国際バカロレア「言語と文学」での古典の扱い(3)
これまでに、国際バカロレア(IB)の「言語と文学」では、古典作品をどのように扱っているか、その概要、授業や試験のスタイルについて説明してきました。
では次に、IBのやり方をとった時のメリット・デメリットについて考えてみたいと思います。
今日はメリットの方を説明します。
メリット1:1つ作品について深く学べる
まずはこれです。
一般的な古典の授業の場合、教科書の抜粋を使いながら様々な作品を読んでいきますが、1つの作品について割ける時間が少なくなるため、どうしても急ぎ足になります。
また、単元の大半が本文の内容理解、解釈に割かれ、そこで終わってしまう場合も少なくありません。
IBの単元の場合は、1つの作品を通読し、また作品の時代背景や、その作品のもつ価値についてさまざまな角度から考察します。テクスト分析の手法を用いて、本文を詳細に検討したり、他の作品(近代の小説など)と比較して論じる、という活動もあります。
このような活動を通して、生徒は授業で取り上げた作品について深く理解していくことができます。
メリット2:生徒主体の探究ができる
一般的な古典の授業では、該当箇所をどう訳すか、ということが学習活動の中心になります。大学入試などで、初見の問題を自力で読み解く力を身につけさせる必要があるためです。
一方、IBの単元の目標は、作品やトピックを概念的に理解し、それについて自分で考えたり、論じたりできることにあります。
そのため、該当箇所の作品全体における意義は何か、その点についてどのように論じることができるか、などについて考えることが学習の中心になってきます。
前提となる知識・理解は重要ですが、書かれてある内容を理解して終わり、にはなりません。そこからどのようなオリジナルの意見が言えるか、どうそれを正当化できるか、まで求めます。
ですから、古典作品を読む授業であっても、生徒主体の探究になっていきます。
メリット3:学習の意義が伝わりやすい
上の2つとメリットと重なりますが、このような学習スタイルを取るため、生徒にとっても学習の意義が伝わりやすい、という利点があります。
前回の記事でも書いたように、「古典を読むこと」そのものは学習の目標になり得ません。教師の何らかの意図(例えば、作品から読み取れる時代によるものの見方の違いを学ぶ、など)をもって、その意図にふさわしい教材を選択します。

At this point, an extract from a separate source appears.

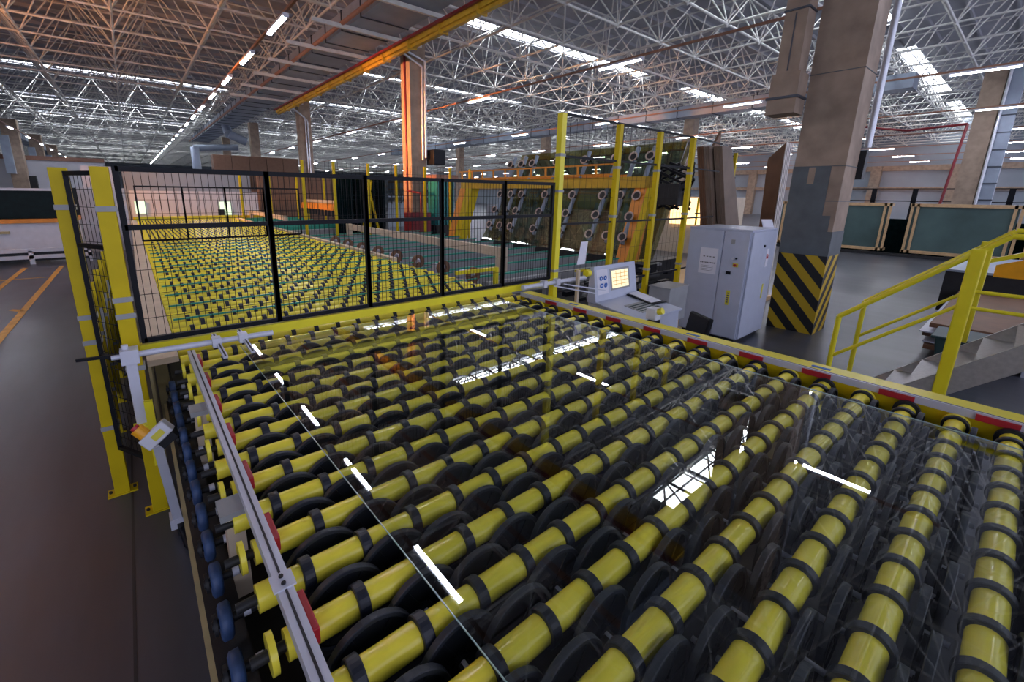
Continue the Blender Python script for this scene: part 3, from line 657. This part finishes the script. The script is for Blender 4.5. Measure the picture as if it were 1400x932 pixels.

また、その作品の意義や、選んだ意図についても授業中に生徒に十分に説明します。
逆に、それができないのであれば、授業の設計が不十分だとみなされます。
私もそうですが、最初に教科書があると、ついそれに頼って、その順番通りに読んでいく、というカリキュラムにしてしまいます。
そして、なぜその作品を学ぶ意義があるのか、というところの説明が十分でないまま、授業が進行していく。
そうなると、なぜ古典を学ぶ必要があるのか、と思う生徒が出てきても無理はありません。
IBのような単元設計、授業スタイルを取ることで、学ぶ側からしても、なぜこの授業ではこの作品を読んでいるのか、ということが明確です。
それに伴って、古典作品を読むことの意義についても、理解しやすくなるのではないかと考えられます。
以上、メリットを3点にまとめて紹介しました。
次回は、デメリットについても考えてみたいと思います。